_WHAT TO WORK ON:_
Repeat only the lines below that run from the line with "Write a Blender" to the line with "sc = bpy.context.scene", ends included; skip every picture.

_EXERCISE MATERIAL:_
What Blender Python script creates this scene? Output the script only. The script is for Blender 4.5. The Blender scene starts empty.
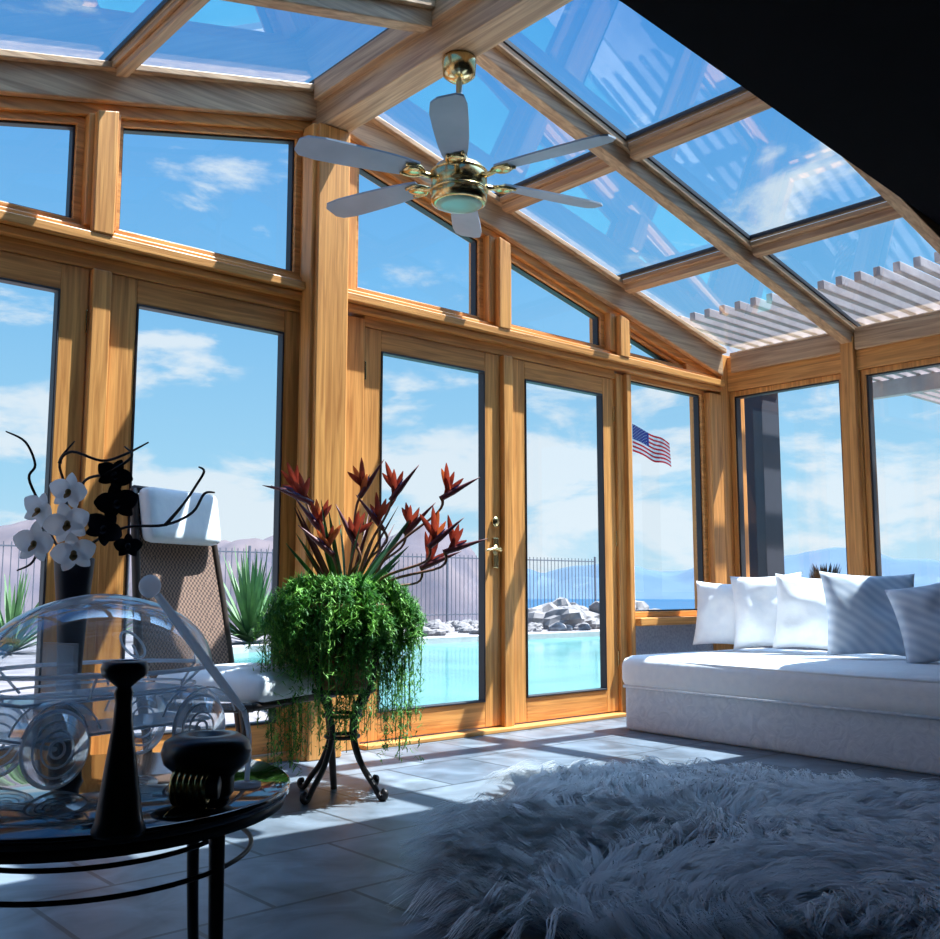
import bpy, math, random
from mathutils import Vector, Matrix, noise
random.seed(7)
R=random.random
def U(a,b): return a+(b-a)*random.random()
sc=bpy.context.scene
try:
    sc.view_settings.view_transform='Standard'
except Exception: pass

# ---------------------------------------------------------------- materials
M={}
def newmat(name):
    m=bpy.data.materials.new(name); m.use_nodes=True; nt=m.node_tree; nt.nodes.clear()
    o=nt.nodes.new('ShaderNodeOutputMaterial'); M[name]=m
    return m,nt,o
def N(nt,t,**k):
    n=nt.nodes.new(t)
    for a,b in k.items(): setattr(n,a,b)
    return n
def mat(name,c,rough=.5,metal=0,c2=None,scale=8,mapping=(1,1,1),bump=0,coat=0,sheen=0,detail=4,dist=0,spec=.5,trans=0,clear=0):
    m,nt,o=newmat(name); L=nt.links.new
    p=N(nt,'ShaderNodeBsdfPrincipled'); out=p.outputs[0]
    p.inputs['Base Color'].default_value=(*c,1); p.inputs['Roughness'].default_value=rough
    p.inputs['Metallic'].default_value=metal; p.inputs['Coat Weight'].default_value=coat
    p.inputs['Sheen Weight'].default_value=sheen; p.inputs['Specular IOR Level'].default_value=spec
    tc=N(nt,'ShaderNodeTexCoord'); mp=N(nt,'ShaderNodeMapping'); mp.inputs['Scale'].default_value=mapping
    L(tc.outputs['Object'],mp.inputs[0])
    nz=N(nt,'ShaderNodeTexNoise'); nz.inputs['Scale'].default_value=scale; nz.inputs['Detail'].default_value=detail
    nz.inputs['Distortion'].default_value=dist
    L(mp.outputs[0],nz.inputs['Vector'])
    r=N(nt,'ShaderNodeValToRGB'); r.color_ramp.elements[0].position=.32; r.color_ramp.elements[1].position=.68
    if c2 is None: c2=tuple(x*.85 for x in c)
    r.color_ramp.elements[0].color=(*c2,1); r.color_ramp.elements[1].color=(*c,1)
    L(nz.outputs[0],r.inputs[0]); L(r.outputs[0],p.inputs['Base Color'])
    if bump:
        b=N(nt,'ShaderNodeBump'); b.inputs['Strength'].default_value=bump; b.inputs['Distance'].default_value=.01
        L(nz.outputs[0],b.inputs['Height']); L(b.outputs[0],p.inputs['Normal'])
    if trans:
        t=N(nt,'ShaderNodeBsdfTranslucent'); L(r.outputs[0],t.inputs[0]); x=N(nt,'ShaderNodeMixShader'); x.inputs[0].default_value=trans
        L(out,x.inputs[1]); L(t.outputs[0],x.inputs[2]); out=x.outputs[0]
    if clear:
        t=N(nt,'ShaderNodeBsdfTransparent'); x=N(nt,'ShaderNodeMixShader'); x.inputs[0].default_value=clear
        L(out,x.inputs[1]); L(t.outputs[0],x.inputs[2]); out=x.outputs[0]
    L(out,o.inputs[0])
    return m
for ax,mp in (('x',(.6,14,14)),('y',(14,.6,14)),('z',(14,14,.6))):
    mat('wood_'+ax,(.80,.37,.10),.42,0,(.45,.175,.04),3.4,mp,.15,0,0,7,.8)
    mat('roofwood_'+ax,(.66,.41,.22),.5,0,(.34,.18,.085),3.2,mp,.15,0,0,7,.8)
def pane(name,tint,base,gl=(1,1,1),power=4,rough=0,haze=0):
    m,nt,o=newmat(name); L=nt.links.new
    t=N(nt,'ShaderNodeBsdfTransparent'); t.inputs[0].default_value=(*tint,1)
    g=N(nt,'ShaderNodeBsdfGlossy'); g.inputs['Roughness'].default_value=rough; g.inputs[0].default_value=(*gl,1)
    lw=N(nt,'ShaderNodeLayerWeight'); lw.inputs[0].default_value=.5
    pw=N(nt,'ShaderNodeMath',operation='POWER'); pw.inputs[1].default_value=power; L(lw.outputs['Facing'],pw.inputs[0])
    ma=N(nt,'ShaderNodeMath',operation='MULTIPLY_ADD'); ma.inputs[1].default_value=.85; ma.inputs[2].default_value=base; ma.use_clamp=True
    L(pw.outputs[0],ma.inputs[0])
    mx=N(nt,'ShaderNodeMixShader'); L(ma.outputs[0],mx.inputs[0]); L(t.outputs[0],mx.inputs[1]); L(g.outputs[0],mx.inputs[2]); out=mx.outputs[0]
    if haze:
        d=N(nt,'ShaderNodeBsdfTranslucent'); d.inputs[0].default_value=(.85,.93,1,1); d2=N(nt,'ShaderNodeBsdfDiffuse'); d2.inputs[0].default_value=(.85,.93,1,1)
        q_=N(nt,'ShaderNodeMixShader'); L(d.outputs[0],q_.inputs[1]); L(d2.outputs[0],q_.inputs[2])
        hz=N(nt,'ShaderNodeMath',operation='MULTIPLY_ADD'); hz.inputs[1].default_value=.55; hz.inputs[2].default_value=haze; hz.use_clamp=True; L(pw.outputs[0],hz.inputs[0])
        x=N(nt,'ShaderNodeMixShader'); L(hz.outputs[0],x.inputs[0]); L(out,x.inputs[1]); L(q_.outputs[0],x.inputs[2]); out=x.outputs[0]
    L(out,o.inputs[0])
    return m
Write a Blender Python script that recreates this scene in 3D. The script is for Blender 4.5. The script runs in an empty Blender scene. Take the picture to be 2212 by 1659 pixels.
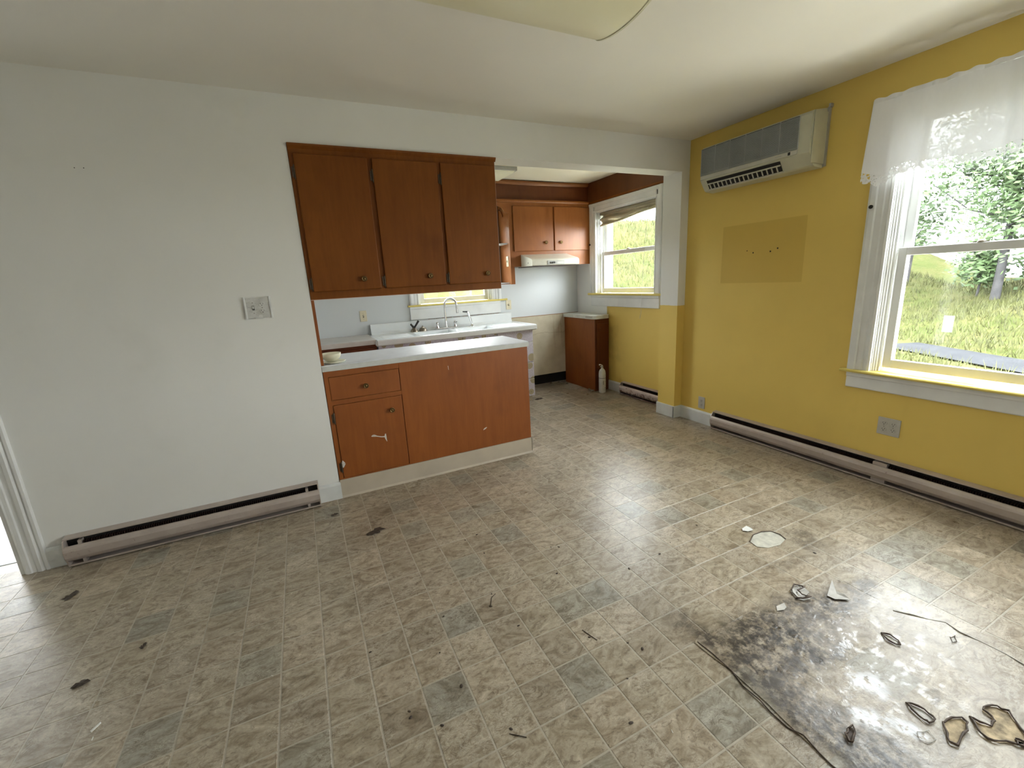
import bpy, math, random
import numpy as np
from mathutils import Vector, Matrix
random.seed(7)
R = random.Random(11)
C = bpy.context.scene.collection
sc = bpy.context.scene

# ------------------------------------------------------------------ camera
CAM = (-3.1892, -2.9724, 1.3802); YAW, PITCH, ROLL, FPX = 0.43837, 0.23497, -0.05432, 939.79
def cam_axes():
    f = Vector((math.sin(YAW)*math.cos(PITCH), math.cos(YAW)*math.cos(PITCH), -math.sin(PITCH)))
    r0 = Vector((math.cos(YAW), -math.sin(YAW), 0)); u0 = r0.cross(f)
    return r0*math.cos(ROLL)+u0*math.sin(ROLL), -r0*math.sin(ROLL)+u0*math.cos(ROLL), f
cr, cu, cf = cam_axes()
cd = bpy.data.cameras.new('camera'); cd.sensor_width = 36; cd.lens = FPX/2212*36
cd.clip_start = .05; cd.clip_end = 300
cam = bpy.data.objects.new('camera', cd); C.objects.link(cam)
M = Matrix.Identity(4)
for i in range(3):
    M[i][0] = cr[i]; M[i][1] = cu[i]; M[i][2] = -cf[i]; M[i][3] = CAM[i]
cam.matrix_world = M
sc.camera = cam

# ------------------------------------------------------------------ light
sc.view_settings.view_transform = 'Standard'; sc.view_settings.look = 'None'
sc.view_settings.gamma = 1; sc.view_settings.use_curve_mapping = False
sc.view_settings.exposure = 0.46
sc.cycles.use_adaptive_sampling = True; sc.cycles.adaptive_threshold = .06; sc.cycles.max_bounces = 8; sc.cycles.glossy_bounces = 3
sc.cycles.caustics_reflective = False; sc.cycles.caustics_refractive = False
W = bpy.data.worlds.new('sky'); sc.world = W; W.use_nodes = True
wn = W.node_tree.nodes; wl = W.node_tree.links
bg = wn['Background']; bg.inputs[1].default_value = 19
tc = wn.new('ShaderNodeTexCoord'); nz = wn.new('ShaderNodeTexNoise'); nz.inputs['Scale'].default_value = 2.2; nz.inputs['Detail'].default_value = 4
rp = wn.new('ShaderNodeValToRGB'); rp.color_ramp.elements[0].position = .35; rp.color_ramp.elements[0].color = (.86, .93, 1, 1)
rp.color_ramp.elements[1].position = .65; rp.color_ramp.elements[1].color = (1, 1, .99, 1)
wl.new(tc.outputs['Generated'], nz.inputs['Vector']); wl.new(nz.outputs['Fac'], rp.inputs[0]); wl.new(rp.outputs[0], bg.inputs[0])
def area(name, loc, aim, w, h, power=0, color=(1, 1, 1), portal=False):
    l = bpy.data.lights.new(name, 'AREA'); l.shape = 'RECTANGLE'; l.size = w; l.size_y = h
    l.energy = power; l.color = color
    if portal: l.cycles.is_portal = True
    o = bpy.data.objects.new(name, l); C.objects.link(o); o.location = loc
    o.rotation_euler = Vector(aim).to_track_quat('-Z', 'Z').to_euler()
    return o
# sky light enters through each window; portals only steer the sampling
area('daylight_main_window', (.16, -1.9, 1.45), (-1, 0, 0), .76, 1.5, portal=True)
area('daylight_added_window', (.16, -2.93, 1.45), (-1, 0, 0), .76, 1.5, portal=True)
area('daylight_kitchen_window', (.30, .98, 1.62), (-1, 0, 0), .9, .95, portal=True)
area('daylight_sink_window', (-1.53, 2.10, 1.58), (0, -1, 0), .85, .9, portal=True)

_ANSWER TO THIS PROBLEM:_
Write a Blender Python script that recreates this scene in 3D. The script is for Blender 4.5. The script runs in an empty Blender scene. Take the picture to be 2212 by 1659 pixels.
import bpy, math, random
import numpy as np
from mathutils import Vector, Matrix
random.seed(7)
R = random.Random(11)
C = bpy.context.scene.collection
sc = bpy.context.scene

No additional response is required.